====== TASK INPUTS

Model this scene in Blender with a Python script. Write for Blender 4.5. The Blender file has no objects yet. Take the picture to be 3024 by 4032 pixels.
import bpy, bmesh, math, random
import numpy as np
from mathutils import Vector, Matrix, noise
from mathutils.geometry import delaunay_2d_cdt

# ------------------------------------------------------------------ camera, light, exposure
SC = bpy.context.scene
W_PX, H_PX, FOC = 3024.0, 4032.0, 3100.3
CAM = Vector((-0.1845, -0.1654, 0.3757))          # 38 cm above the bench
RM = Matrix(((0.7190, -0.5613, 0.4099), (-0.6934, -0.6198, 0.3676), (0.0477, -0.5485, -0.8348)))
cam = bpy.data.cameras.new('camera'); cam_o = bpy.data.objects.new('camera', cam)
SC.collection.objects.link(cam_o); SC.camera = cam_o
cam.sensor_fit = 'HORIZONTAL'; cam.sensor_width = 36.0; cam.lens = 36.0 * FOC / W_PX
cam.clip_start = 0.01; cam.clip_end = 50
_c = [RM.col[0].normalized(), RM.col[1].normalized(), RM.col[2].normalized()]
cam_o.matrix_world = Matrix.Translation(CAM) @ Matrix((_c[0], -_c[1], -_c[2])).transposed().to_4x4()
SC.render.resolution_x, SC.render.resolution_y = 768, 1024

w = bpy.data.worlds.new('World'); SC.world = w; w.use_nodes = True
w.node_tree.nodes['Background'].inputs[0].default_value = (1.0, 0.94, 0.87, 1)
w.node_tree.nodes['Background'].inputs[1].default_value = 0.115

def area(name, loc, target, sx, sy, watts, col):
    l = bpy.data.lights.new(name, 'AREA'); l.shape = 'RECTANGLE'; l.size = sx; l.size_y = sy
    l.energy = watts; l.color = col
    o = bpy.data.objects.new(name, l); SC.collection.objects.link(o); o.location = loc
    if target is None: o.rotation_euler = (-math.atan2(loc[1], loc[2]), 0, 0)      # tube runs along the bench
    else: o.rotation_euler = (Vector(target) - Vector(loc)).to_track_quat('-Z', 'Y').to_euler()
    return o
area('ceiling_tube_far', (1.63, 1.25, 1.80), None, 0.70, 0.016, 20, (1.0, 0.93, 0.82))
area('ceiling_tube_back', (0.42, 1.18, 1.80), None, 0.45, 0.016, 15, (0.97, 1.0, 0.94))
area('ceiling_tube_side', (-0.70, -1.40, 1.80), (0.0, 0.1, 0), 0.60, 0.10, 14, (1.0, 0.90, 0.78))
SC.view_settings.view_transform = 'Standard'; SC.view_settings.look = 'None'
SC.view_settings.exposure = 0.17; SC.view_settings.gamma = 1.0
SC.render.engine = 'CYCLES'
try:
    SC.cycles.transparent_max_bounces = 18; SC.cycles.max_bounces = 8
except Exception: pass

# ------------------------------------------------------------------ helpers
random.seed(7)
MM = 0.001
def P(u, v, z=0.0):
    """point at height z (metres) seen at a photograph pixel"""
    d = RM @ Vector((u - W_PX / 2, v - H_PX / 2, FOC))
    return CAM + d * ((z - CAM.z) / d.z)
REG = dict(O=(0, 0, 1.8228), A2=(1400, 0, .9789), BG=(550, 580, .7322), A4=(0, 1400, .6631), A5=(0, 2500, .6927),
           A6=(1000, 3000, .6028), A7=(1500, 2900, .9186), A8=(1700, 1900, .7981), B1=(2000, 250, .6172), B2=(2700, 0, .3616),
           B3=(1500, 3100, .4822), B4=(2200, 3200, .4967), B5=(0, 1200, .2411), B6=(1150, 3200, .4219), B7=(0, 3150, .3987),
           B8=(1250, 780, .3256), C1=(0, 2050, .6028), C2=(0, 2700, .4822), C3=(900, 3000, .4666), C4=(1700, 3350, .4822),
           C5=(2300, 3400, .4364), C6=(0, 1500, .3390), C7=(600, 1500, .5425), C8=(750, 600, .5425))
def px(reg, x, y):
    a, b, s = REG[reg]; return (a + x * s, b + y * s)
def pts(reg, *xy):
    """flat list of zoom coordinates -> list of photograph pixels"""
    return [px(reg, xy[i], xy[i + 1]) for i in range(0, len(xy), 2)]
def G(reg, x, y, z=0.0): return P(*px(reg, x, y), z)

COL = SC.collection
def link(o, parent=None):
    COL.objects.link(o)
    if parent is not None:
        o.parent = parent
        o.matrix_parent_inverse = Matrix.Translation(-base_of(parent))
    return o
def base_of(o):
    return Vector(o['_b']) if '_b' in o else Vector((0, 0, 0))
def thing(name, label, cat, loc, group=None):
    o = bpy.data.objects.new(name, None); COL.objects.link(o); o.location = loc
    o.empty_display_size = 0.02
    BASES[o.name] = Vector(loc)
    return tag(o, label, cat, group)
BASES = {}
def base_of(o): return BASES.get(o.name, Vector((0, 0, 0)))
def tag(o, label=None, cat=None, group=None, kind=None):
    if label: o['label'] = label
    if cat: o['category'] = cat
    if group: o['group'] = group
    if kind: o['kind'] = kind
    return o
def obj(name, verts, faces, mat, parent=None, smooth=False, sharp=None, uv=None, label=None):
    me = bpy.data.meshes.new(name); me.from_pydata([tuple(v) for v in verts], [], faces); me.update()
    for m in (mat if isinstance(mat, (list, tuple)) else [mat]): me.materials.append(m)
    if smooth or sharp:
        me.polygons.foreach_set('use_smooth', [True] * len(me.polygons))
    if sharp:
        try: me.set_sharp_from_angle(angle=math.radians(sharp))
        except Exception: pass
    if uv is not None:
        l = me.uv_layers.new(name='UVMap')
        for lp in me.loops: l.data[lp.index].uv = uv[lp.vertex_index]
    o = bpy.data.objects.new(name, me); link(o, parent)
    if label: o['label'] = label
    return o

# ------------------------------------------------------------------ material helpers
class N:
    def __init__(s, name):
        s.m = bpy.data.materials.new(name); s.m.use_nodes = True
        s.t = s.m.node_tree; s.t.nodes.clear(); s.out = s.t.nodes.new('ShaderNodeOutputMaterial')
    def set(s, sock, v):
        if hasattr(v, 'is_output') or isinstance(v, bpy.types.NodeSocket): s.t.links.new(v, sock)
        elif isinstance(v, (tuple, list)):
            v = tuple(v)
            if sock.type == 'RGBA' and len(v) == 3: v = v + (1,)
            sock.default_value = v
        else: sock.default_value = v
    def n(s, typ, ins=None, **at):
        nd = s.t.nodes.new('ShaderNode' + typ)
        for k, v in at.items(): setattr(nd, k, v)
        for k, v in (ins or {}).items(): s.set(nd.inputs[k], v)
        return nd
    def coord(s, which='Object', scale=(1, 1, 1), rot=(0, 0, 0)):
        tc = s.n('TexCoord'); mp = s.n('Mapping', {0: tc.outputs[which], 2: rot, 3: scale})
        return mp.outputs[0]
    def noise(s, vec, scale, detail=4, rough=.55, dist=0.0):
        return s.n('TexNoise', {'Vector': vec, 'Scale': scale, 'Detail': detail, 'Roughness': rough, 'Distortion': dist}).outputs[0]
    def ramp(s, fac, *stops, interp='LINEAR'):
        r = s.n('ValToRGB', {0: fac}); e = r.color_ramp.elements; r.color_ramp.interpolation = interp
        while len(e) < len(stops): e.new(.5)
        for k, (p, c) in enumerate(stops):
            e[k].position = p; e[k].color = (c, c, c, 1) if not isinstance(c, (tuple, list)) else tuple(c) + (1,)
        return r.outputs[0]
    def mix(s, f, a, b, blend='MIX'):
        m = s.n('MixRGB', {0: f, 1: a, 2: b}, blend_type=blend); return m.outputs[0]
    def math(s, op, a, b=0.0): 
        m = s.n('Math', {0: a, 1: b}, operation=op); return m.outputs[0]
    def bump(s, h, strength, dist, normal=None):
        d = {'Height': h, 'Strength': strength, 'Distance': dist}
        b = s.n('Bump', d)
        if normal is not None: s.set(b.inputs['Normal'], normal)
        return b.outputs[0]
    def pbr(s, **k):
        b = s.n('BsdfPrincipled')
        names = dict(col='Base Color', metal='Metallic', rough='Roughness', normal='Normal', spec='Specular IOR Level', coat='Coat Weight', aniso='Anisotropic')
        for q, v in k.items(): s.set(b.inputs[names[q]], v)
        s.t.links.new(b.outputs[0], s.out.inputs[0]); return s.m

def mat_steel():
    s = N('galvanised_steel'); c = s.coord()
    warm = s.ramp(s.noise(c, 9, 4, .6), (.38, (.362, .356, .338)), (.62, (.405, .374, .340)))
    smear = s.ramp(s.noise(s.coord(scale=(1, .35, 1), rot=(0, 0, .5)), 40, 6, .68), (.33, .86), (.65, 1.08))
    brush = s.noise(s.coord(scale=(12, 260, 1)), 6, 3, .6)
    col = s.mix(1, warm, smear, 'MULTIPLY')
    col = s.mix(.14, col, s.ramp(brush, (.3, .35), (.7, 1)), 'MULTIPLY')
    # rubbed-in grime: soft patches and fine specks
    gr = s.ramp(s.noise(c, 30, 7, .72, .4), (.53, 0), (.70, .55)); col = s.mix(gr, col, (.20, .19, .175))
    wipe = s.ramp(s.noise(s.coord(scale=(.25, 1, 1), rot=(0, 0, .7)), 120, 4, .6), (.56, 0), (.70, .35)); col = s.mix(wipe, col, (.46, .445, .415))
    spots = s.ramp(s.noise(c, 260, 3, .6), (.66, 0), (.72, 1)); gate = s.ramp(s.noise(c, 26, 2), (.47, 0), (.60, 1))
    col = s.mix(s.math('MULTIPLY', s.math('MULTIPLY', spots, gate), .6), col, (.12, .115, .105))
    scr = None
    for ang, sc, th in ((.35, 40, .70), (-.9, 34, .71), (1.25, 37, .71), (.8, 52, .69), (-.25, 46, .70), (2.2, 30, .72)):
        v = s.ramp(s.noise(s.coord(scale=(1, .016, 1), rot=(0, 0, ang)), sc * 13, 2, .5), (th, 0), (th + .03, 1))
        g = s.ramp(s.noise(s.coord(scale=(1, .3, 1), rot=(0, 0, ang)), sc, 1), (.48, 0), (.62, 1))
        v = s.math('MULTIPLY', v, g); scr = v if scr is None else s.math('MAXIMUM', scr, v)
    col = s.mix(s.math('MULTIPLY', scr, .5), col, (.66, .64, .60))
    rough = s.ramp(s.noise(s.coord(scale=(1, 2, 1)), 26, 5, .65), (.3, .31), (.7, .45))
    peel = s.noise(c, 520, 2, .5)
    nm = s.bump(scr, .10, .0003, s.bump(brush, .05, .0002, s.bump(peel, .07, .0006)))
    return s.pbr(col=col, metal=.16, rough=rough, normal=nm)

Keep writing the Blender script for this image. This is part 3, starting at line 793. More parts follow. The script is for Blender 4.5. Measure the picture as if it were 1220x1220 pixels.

============

Write out each line of the data that holds the string "this".

§ THE RESULT:
Model this scene in Blender with a Python script. Write for Blender 4.5. The Blender file has no objects yet. Take the picture to be 3024 by 4032 pixels.
Keep writing the Blender script for this image. This is part 3, starting at line 793. More parts follow. The script is for Blender 4.5. Measure the picture as if it were 1220x1220 pixels.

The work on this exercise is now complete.